DATA SHOWN:
========================================

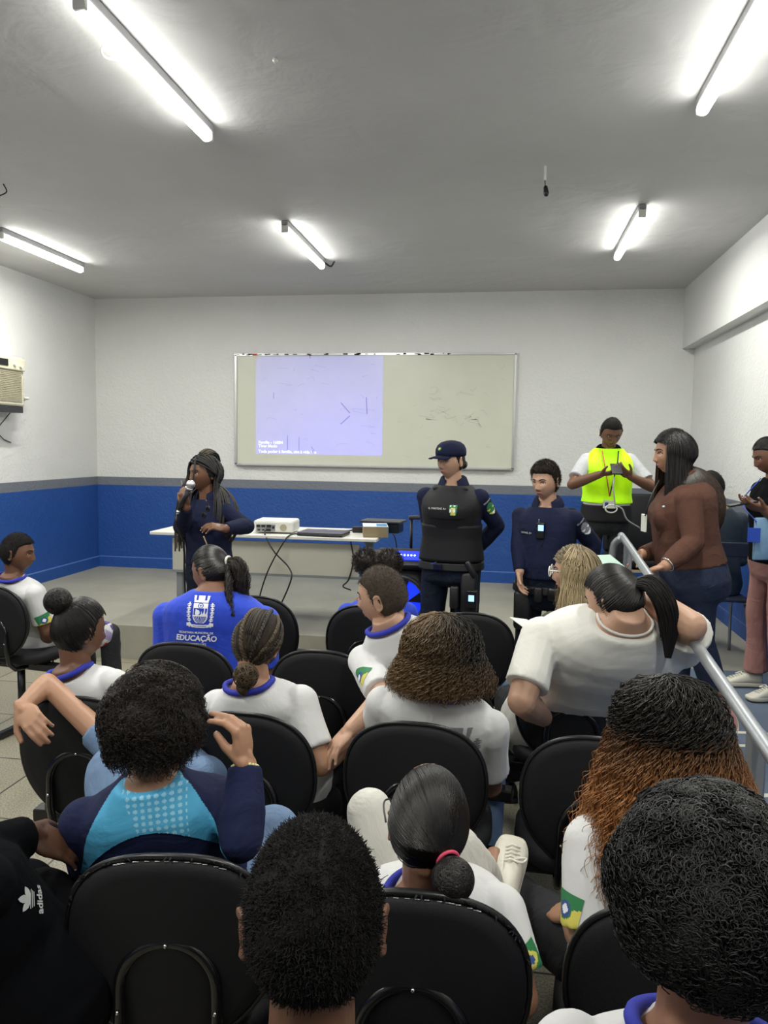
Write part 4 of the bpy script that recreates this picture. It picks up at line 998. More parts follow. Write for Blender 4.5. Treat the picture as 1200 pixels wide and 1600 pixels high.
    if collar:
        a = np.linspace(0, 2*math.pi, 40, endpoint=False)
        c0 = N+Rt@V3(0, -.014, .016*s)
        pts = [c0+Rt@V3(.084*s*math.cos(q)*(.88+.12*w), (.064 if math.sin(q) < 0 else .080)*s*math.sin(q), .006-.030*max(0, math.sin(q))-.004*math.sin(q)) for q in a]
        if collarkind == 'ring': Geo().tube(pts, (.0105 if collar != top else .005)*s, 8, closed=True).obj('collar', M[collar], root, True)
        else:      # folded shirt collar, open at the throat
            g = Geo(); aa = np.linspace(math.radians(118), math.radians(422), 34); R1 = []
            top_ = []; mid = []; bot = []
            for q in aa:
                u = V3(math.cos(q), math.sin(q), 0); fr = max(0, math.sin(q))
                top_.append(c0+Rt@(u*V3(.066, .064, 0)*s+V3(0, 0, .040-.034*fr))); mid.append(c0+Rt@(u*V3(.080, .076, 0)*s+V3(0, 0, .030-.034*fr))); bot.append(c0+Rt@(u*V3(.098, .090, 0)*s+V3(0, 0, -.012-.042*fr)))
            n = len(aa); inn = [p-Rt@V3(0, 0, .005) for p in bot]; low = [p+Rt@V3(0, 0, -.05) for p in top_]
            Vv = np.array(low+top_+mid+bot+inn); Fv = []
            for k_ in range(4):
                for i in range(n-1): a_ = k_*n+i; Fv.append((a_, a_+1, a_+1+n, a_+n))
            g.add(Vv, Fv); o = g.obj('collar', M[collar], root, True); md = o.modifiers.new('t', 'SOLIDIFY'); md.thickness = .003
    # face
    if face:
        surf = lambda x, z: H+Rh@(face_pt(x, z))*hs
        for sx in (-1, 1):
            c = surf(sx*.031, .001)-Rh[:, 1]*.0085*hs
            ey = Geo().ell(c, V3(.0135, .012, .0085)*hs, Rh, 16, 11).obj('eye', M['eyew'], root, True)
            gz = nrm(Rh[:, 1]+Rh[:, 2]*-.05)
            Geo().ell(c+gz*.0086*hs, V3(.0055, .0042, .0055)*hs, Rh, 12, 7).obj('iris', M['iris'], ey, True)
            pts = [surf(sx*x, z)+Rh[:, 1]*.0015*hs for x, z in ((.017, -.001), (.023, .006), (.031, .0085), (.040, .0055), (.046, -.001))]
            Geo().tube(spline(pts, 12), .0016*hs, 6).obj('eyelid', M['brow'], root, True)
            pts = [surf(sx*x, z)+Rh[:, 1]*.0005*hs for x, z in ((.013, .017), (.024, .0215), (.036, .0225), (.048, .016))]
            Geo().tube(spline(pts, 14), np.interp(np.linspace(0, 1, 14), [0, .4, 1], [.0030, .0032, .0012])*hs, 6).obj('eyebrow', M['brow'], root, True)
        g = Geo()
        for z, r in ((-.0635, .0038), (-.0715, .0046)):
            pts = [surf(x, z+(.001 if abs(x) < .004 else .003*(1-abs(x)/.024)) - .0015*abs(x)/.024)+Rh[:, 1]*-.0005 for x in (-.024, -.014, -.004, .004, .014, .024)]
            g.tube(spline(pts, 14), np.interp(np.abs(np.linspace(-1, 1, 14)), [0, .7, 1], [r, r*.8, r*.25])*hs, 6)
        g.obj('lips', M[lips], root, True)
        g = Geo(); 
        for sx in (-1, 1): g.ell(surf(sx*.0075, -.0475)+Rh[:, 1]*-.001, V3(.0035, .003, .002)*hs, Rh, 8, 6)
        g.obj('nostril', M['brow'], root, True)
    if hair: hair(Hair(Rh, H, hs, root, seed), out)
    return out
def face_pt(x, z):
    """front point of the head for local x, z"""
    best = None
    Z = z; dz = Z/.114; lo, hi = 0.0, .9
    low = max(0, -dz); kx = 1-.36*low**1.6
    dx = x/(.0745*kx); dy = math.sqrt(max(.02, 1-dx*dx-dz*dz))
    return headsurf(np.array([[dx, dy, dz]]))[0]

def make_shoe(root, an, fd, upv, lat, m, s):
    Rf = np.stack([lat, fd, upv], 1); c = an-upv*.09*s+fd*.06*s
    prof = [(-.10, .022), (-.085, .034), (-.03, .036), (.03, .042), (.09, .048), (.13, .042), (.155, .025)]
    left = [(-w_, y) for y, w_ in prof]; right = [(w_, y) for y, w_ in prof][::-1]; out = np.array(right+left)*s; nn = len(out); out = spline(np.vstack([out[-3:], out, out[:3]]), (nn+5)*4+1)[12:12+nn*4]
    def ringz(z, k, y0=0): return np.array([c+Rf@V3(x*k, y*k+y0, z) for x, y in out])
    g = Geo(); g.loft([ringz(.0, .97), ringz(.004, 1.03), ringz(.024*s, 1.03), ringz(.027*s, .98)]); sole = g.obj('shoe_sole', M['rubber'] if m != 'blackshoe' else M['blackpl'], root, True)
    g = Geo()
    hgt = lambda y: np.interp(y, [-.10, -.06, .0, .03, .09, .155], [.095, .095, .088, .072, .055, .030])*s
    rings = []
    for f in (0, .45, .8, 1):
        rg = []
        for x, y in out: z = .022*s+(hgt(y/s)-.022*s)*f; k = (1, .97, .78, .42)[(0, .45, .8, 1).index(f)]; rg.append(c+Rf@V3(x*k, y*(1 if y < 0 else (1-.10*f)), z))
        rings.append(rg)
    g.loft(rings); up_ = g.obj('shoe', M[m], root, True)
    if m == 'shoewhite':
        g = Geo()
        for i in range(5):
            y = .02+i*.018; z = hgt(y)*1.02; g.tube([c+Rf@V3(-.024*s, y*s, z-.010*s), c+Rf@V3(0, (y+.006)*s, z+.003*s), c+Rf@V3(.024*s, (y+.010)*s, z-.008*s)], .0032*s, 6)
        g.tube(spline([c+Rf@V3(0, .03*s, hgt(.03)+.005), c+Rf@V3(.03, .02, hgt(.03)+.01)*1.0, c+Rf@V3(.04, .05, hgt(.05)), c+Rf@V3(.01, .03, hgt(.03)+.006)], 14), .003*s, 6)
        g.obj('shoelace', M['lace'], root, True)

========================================

SET PROBLEM: Set down the material above as is, without any pictures.

WORKED ANSWER:
Write part 4 of the bpy script that recreates this picture. It picks up at line 998. More parts follow. Write for Blender 4.5. Treat the picture as 1200 pixels wide and 1600 pixels high.
    if collar:
        a = np.linspace(0, 2*math.pi, 40, endpoint=False)
        c0 = N+Rt@V3(0, -.014, .016*s)
        pts = [c0+Rt@V3(.084*s*math.cos(q)*(.88+.12*w), (.064 if math.sin(q) < 0 else .080)*s*math.sin(q), .006-.030*max(0, math.sin(q))-.004*math.sin(q)) for q in a]
        if collarkind == 'ring': Geo().tube(pts, (.0105 if collar != top else .005)*s, 8, closed=True).obj('collar', M[collar], root, True)
        else:      # folded shirt collar, open at the throat
            g = Geo(); aa = np.linspace(math.radians(118), math.radians(422), 34); R1 = []
            top_ = []; mid = []; bot = []
            for q in aa:
                u = V3(math.cos(q), math.sin(q), 0); fr = max(0, math.sin(q))
                top_.append(c0+Rt@(u*V3(.066, .064, 0)*s+V3(0, 0, .040-.034*fr))); mid.append(c0+Rt@(u*V3(.080, .076, 0)*s+V3(0, 0, .030-.034*fr))); bot.append(c0+Rt@(u*V3(.098, .090, 0)*s+V3(0, 0, -.012-.042*fr)))
            n = len(aa); inn = [p-Rt@V3(0, 0, .005) for p in bot]; low = [p+Rt@V3(0, 0, -.05) for p in top_]
            Vv = np.array(low+top_+mid+bot+inn); Fv = []
            for k_ in range(4):
                for i in range(n-1): a_ = k_*n+i; Fv.append((a_, a_+1, a_+1+n, a_+n))
            g.add(Vv, Fv); o = g.obj('collar', M[collar], root, True); md = o.modifiers.new('t', 'SOLIDIFY'); md.thickness = .003
    # face
    if face:
        surf = lambda x, z: H+Rh@(face_pt(x, z))*hs
        for sx in (-1, 1):
            c = surf(sx*.031, .001)-Rh[:, 1]*.0085*hs
            ey = Geo().ell(c, V3(.0135, .012, .0085)*hs, Rh, 16, 11).obj('eye', M['eyew'], root, True)
            gz = nrm(Rh[:, 1]+Rh[:, 2]*-.05)
            Geo().ell(c+gz*.0086*hs, V3(.0055, .0042, .0055)*hs, Rh, 12, 7).obj('iris', M['iris'], ey, True)
            pts = [surf(sx*x, z)+Rh[:, 1]*.0015*hs for x, z in ((.017, -.001), (.023, .006), (.031, .0085), (.040, .0055), (.046, -.001))]
            Geo().tube(spline(pts, 12), .0016*hs, 6).obj('eyelid', M['brow'], root, True)
            pts = [surf(sx*x, z)+Rh[:, 1]*.0005*hs for x, z in ((.013, .017), (.024, .0215), (.036, .0225), (.048, .016))]
            Geo().tube(spline(pts, 14), np.interp(np.linspace(0, 1, 14), [0, .4, 1], [.0030, .0032, .0012])*hs, 6).obj('eyebrow', M['brow'], root, True)
        g = Geo()
        for z, r in ((-.0635, .0038), (-.0715, .0046)):
            pts = [surf(x, z+(.001 if abs(x) < .004 else .003*(1-abs(x)/.024)) - .0015*abs(x)/.024)+Rh[:, 1]*-.0005 for x in (-.024, -.014, -.004, .004, .014, .024)]
            g.tube(spline(pts, 14), np.interp(np.abs(np.linspace(-1, 1, 14)), [0, .7, 1], [r, r*.8, r*.25])*hs, 6)
        g.obj('lips', M[lips], root, True)
        g = Geo(); 
        for sx in (-1, 1): g.ell(surf(sx*.0075, -.0475)+Rh[:, 1]*-.001, V3(.0035, .003, .002)*hs, Rh, 8, 6)
        g.obj('nostril', M['brow'], root, True)
    if hair: hair(Hair(Rh, H, hs, root, seed), out)
    return out
def face_pt(x, z):
    """front point of the head for local x, z"""
    best = None
    Z = z; dz = Z/.114; lo, hi = 0.0, .9
    low = max(0, -dz); kx = 1-.36*low**1.6
    dx = x/(.0745*kx); dy = math.sqrt(max(.02, 1-dx*dx-dz*dz))
    return headsurf(np.array([[dx, dy, dz]]))[0]

def make_shoe(root, an, fd, upv, lat, m, s):
    Rf = np.stack([lat, fd, upv], 1); c = an-upv*.09*s+fd*.06*s
    prof = [(-.10, .022), (-.085, .034), (-.03, .036), (.03, .042), (.09, .048), (.13, .042), (.155, .025)]
    left = [(-w_, y) for y, w_ in prof]; right = [(w_, y) for y, w_ in prof][::-1]; out = np.array(right+left)*s; nn = len(out); out = spline(np.vstack([out[-3:], out, out[:3]]), (nn+5)*4+1)[12:12+nn*4]
    def ringz(z, k, y0=0): return np.array([c+Rf@V3(x*k, y*k+y0, z) for x, y in out])
    g = Geo(); g.loft([ringz(.0, .97), ringz(.004, 1.03), ringz(.024*s, 1.03), ringz(.027*s, .98)]); sole = g.obj('shoe_sole', M['rubber'] if m != 'blackshoe' else M['blackpl'], root, True)
    g = Geo()
    hgt = lambda y: np.interp(y, [-.10, -.06, .0, .03, .09, .155], [.095, .095, .088, .072, .055, .030])*s
    rings = []
    for f in (0, .45, .8, 1):
        rg = []
        for x, y in out: z = .022*s+(hgt(y/s)-.022*s)*f; k = (1, .97, .78, .42)[(0, .45, .8, 1).index(f)]; rg.append(c+Rf@V3(x*k, y*(1 if y < 0 else (1-.10*f)), z))
        rings.append(rg)
    g.loft(rings); up_ = g.obj('shoe', M[m], root, True)
    if m == 'shoewhite':
        g = Geo()
        for i in range(5):
            y = .02+i*.018; z = hgt(y)*1.02; g.tube([c+Rf@V3(-.024*s, y*s, z-.010*s), c+Rf@V3(0, (y+.006)*s, z+.003*s), c+Rf@V3(.024*s, (y+.010)*s, z-.008*s)], .0032*s, 6)
        g.tube(spline([c+Rf@V3(0, .03*s, hgt(.03)+.005), c+Rf@V3(.03, .02, hgt(.03)+.01)*1.0, c+Rf@V3(.04, .05, hgt(.05)), c+Rf@V3(.01, .03, hgt(.03)+.006)], 14), .003*s, 6)
        g.obj('shoelace', M['lace'], root, True)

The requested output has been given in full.